Coya White Hat-Artichoker to Give Lecture, Lead Workshop

Elizabeth Dobbins, Staff Writer

Coya White Hat-Artichoker, a queer Sicangu Lakota — a Native North American identity — will give a lecture in Hallock Auditorium at 4:30 p.m. on Friday, April 27.. The lecture, “Land, Desire and Culture,” will address the LGBTQI movement, particularly in indigenous communities. Hat-Artichoker will also lead a workshop Saturday, April 28 at 11 a.m. in King 123 dealing with the Two Spirit people and their inclusion in the LGBTQI community.

Hat-Artichoker is heavily involved in the inclusion of indigenous peoples in the LGBTQI community and is a founding member of the First Nations Two Spirit Collective, a part of the Roots Coalition that brings together queer people of color groups.

In a recent Huffington Post article regarding her activism and identity, titled “Indigenous, Queer, and Organizing” Hat-Artichoker said, “When I say my people, I mean all the communities I am or have been a part of: Lakota, queer, youth, woman, feminist, bisexual, anarchist, and the list goes on.” This wide spectrum of interests and identities is reflected in the many topics Hat-Artichoker will cover in her lecture, running the gamut from intersectional organization in the queer movement to the importance of solidarity within the racial, reproductive and disability justice movements.

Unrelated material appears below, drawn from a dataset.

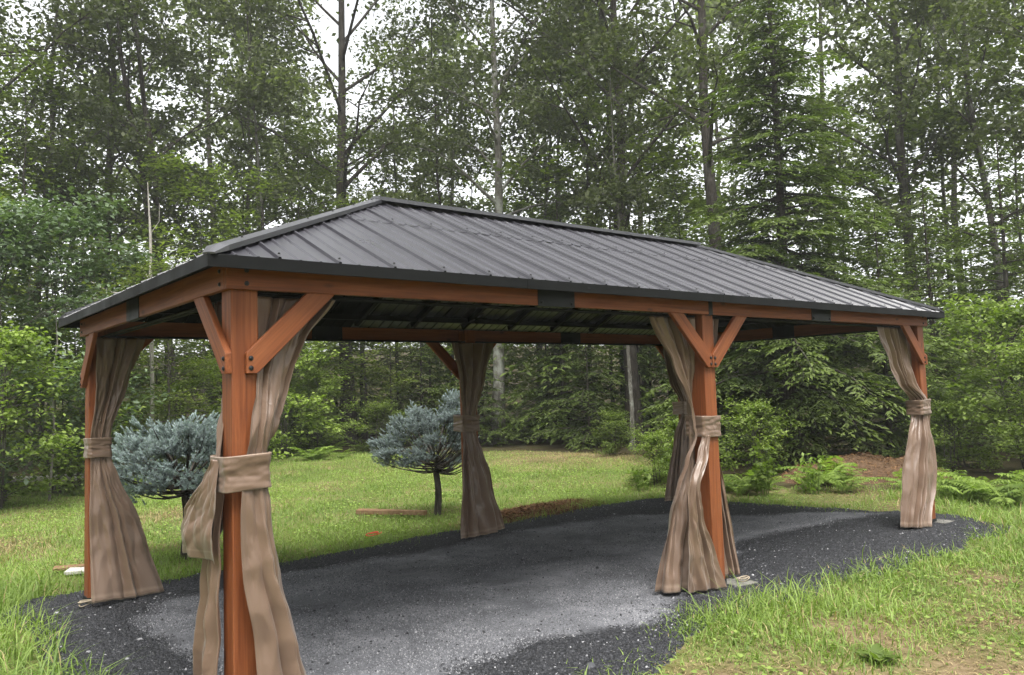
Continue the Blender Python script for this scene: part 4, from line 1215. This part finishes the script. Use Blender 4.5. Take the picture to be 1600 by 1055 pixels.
SG = 'shrubs along the edge of the lawn'
for i, (xy, s, k, lab) in enumerate([
    ((0.5, 11.6), 1.05, 2, 'tall greyish leaved bush behind the rear corner post at the left'),
    ((1.8, 13.3), 1.1, 2, 'greyish bush just behind the left end of the gazebo'),
    ((0.2, 10.4), .95, 0, 'bright green bush at the left edge of the picture'),
    ((1.3, 12.4), .9, 3, 'bush above the pile of pale boards'),
    ((2.4, 15.2), .9, 0, 'bush just left of the rear corner curtain'),
    ((4.6, 15.8), .9, 0, 'bush behind the larger blue spruce'),
    ((7.1, 15.8), .95, 3, 'broad leaved bush right of the nearest post at the lawn edge'),
    ((8.0, 16.0), .8, 0, 'bush by the foot of the thick straight oak'),
    ((9.6, 15.4), .8, 1, 'low yellow green bush left of the smaller spruce'),
    ((6.4, 16.4), .9, 1, 'low bush right of the larger spruce at the lawn edge'),
    ((9.0, 4.5), .62, 1, 'small leafy bush left of the rear far curtain by the gravel'),
    ((8.3, 4.6), .5, 1, 'knee high bush at the far corner of the lawn beside the mulch'),
    ((10.4, 4.2), .75, 1, 'fresh green bush just right of the front middle post'),
    ((13.0, 1.0), .8, 3, 'bush right of the far front corner post'),
    ((15.0, 1.0), .9, 0, 'bush at the right edge above the ferns'),
    ((12.6, 1.9), .7, 1, 'low bush behind the far front curtain beside the mound'),
    ((13.7, 2.3), .8, 1, 'low bush in the shade right of the far front post'),
    ((12.2, .2), .7, 0, 'leafy bush behind the ferns near the right edge'),
    ((11.9, 8.9), .6, 1, 'low bush at the lawn edge beside the moss patch'),
]):
    place('bush', BUSH[k], xy, s, lab, 'bush', SG)

FG = 'ferns at the edge of the gravel and lawn'
fern_spots = []
for (cx, cy, n, sp, where) in ((9.0, 3.0, 6, .55, 'in the clump beside the front middle post'), (9.9, 1.8, 6, .6, 'in front of the dirt mound'), (9.95, .1, 12, .5, 'in the bank beyond the far front post'),
                        (8.0, 15.2, 9, 1.1, 'in the strip along the lawn\'s far edge'), (5.2, 15.6, 4, .8, 'behind the larger spruce')):
    pts = []
    for k in range(n):
        a = rnd.uniform(0, 6.28); d = sp * math.sqrt(rnd.random()) * 1.6
        x, y = cx + math.cos(a) * d, cy + math.sin(a) * d
        if pad_d(np.array([[x, y]]))[0] > 0.3: pts.append((x, y))
    pts.sort(key=lambda p: math.atan2(p[0] + 1.36, p[1] + 3.84))
    words = ['leftmost', 'second from left', 'third from left', 'fourth from left', 'fifth from left', 'sixth from left', 'seventh from left', 'eighth from left', 'ninth from left', 'tenth from left', 'eleventh from left', 'twelfth from left']
    for k, (x, y) in enumerate(pts):
        o = empty('fern', (x, y, -.04), rnd.uniform(0, 6.28), rnd.uniform(.6, 1.0))
        tag(o, ('rightmost' if k == len(pts) - 1 else words[k]) + ' pale green fern ' + where, 'fern', 'ferns ' + where)
        link(bpy.data.objects.new('fronds', FERN[rnd.randrange(3)]), o)

# dead snag and sapling stems
def snag():
    A = Acc()
    P = np.array([(0, 0, 0), (.02, 0, 2), (-.03, .02, 4), (-.02, 0, 5.2), (-.10, .03, 6.5)])
    V, Q = tube_np(P, [.052, .046, .040, .030, .008], 7); A.add(V, Q)
    for pts, r0 in (([( -.03, .02, 4.1), (-.5, -.1, 3.95), (-1.0, .1, 4.05), (-1.55, .3, 4.35)], .03), ([(0, 0, 4.2), (-.15, 0, 4.45), (-.24, 0, 4.6)], .02), ([(-.02, 0, 4.0), (.5, .1, 4.3), (.9, .1, 5.0)], .02),
                    ([(-.5, -.1, 3.95), (-.8, 0, 3.8), (-1.3, 0, 3.9)], .015), ([(-.03, 0, 5.3), (.15, .05, 5.6), (.18, 0, 6.0)], .010)):
        V, Q = tube_np(np.array(pts), np.linspace(r0, .005, len(pts)), 5); A.add(V, Q)
    return A.mesh('dead_snag', MAT['dead_wood'], True)
o = link(bpy.data.objects.new('dead_snag', snag())); o.location = (3.6, 14.9, -.05); o.rotation_euler = (0, 0, -.68)
tag(o, 'bleached dead sapling with bare bent branches above the gazebo\'s left eave', 'dead tree')
o = link(bpy.data.objects.new('bare_stem', np_mesh('bare_stem', *tube_np(np.array([(0, 0, 0), (.06, 0, 1.2), (.03, .03, 2.0), (.1, .02, 2.6), (.07, 0, 3.1)]), [.022, .019, .016, .012, .005], 6), None, None, MAT['bark_pale'], True)))
o.location = (1.05, 11.2, -.05); tag(o, 'thin pale bare stem left of the rear corner post', 'sapling')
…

Hat-Artichoker is coming to campus as a part of the Indigenous Women’s Series, one of the longest running lecture series in the College. Dealing with multiple identities and the intersections of movements is a common theme discussed in the series. In the past year it has brought in two speakers: Jessica Yee, who talked about environmental issues and reproductive health, and Michelle Erai, who combined her studies on visual interpretations of the Maori people of New Zealand with the issue of violence against women.

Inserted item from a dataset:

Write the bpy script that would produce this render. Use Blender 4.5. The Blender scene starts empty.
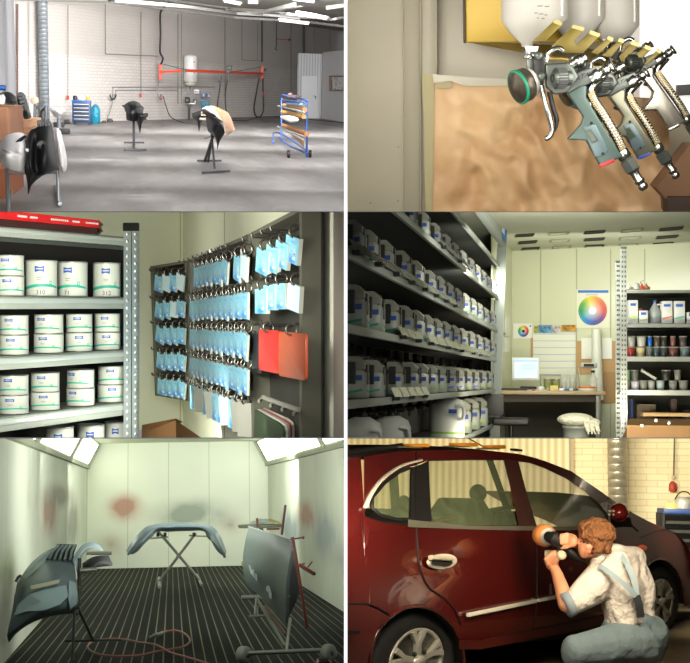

Eli Covarrubias, the assistant director of the Multicultural Resource Center, explained, “Our programs tend to be very comprehensive of a lot of identities and intersectionalities of them because when we live our lives we have to think about everything that is a part of us, and we don’t just think about just one thing that we are. We, when we experience life, when we go through it, we put our whole selves into it. It would be kind of odd living life with one identity in mind.”

The intersectional approach to queer and other rights is a key component of Hat-Artichoker’s activism. Covarrubias feels Hat-Artichoker’s work with indigenous peoples is generally under-represented in the Oberlin community.

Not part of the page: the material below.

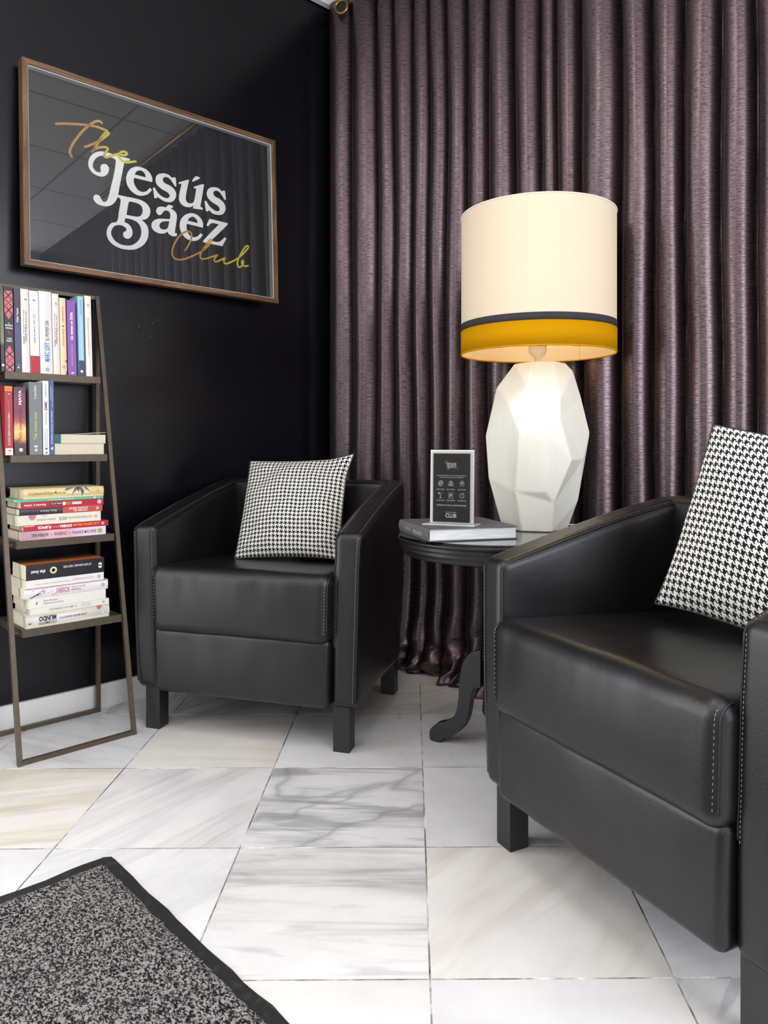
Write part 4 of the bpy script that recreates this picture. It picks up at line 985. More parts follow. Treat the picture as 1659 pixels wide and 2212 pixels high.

“All the movements that happened in the United States, all the things that we’re fighting for, for equality and equitable opportunity, also includes First Nation people; and I think sometimes that community gets forgotten about, and it’s important not to forget,” said Covarrubias. “I just hope that, that even though we don’t visibly see the [indigenous] community here on campus that it is still extremely important to talk about and to educate ourselves and to make sure that we be allies.”